I originally settled on “O Little State of Delaware” by Todd Chappelle–a funny travelogue parody, but one of my all time favorite localists is David DeBoy whose ‘O Little Town of Baltimore’ needs to be heard for good ol’ Maryland. No dupies, friends.

Then I stumbled on Jim McGiffin singing “Christmas for Catholics in Delaware,” a basement tape of questionable irony/hostility. It’s so clumsily amusing and earnestly divisive that I can’t stop listening to it. McGiffin looks like Santa and he anchors Celtic Harvest, a Scottish/Irish band that plays private parties and church events with centuries old reels and ballads and all I can say is: are ya honestly Papist yourself, Jimmy, or what? Does the Pope tap his shoes of the fisherman to your little ditty here? What would DJ JC sing?

State Four: Massachusettes

FIFTY STATES OF ‘MERICA-MAS
Okay, Mass-holes, where’s your carol? You got, like one–and it’s awful, that’s what you got.
The song: “Christmas in Boston.” James Melody was huge (nearly 400#) on the local TV circuit a few years back singing and re-singing his X-mas anthem for every talk show and news crew all about what made Beantown beam with pride. Mayor Menino gave him a proclamation in ’08 for representin’ and pronouncin’ all his words without that accent. I kid, but I love the middle-of-the-road showtune bounciness here… the ceaseless references to every traditional carol… the roster of where to go… It’s like a wordsearch for the season! It’s actually too big a song for my liking… it’s got it’s own website.

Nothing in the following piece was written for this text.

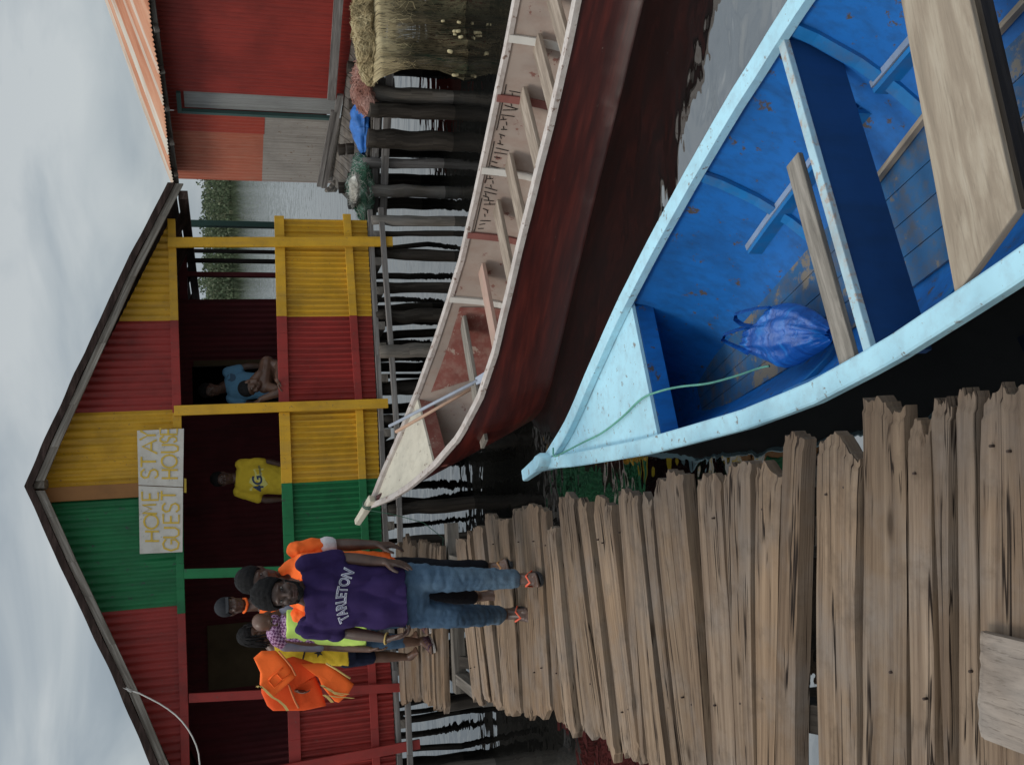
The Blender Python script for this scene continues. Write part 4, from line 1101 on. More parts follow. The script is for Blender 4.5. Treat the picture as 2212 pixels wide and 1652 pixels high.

P.S. There’s a “Christmas in Gloucester” song on youtube as well. It’s an ’11 original song by Paul “Sasquatch” Cohan celebrating America’s Oldest Seaport, Gloucester Massachusetts. But it’s lower class and downbeat. So screw him.

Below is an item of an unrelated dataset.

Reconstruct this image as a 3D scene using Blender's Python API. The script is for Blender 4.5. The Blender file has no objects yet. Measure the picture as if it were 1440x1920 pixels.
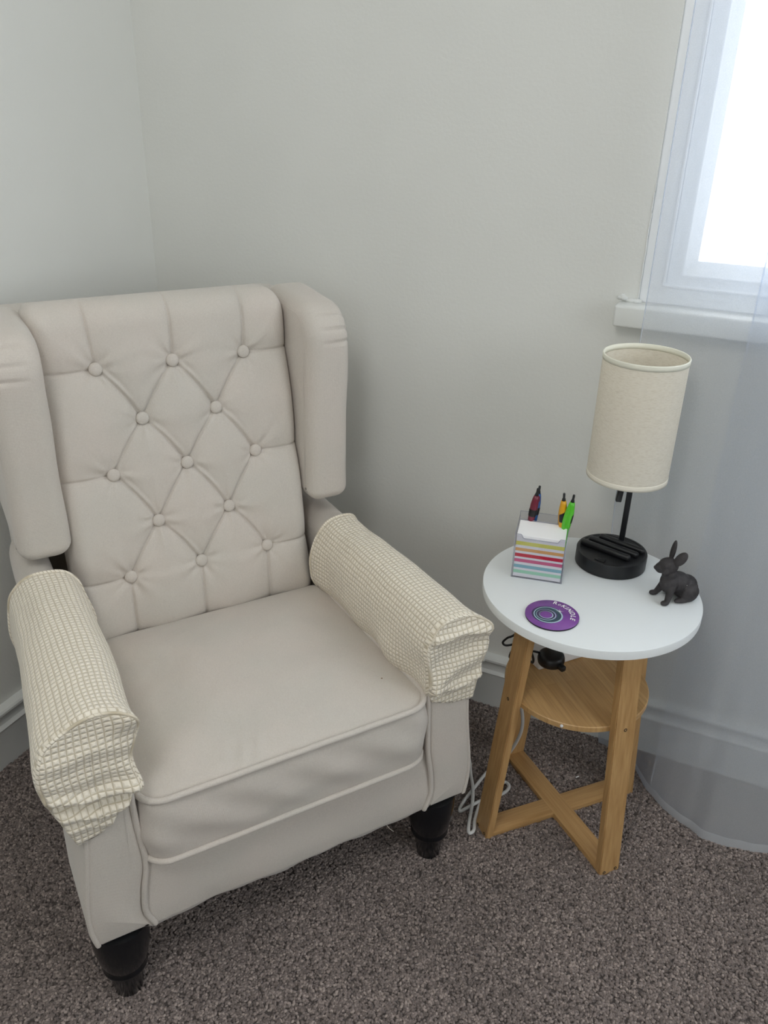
import bpy, bmesh, math, random
from mathutils import Vector, Matrix, noise
random.seed(7)
sc = bpy.context.scene
col = sc.collection
PI = math.pi
R = math.radians

# ------------------------------------------------------------------ camera
cam_d = bpy.data.cameras.new('camera')
cam = bpy.data.objects.new('camera', cam_d)
col.objects.link(cam)
sc.camera = cam
YAW, PITCH, ROLL = R(-23.73), R(26.57), R(1.53)
fw = Vector((math.sin(YAW) * math.cos(PITCH), math.cos(YAW) * math.cos(PITCH), -math.sin(PITCH)))
rt = Vector((math.cos(YAW), -math.sin(YAW), 0))
up = rt.cross(fw)
rt2 = math.cos(ROLL) * rt + math.sin(ROLL) * up
up2 = -math.sin(ROLL) * rt + math.cos(ROLL) * up
m = Matrix((rt2, up2, -fw)).transposed().to_4x4()
m.translation = Vector((1.3042, -1.6061, 1.3303))
cam.matrix_world = m
cam_d.sensor_fit = 'VERTICAL'
cam_d.sensor_height = 24
cam_d.lens = 1571.9 / 1920 * 24
cam_d.clip_start = 0.02

# ------------------------------------------------------------------ world, light, exposure
w = bpy.data.worlds.new('overcast')
sc.world = w
w.use_nodes = True
bg = w.node_tree.nodes['Background']
bg.inputs[0].default_value = (0.96, 0.98, 1.0, 1)
bg.inputs[1].default_value = 3.0
sc.view_settings.view_transform = 'Standard'
sc.view_settings.look = 'None'
sc.view_settings.gamma = 1
sc.view_settings.use_curve_mapping = False
sc.view_settings.exposure = 0.74
sc.cycles.max_bounces = 14
sc.cycles.diffuse_bounces = 8
sc.cycles.transparent_max_bounces = 24
sc.cycles.caustics_reflective = False
sc.cycles.caustics_refractive = False
sc.cycles.sample_clamp_indirect = 8
sc.cycles.use_denoising = True

RX, RY, RZ = 3.3, -3.6, 2.4          # room extents: x 0..RX, y RY..0, z 0..RZ


def portal(name, loc, rot, sx, sy):
    l = bpy.data.lights.new(name, 'AREA')
    l.shape = 'RECTANGLE'
    l.size, l.size_y = sx, sy
    l.cycles.is_portal = True
    o = bpy.data.objects.new(name, l)
    o.location = loc
    o.rotation_euler = rot
    col.objects.link(o)
    return o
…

P.P.S. There’s a better “Christmas in Gloucester” by The Souls of the Sea ‘tubing as well. This is loads more fun, drinking and laughing and falling off barstools… all in honor of those lost at sea during those terrible Winter storms. In order to suffer that loss, this particular video begins with the more somber (less holiday) ‘The Bella Figlia’ about The Eternal Voyage of fisherfolk. Wait for the oompah and you’re nearly there.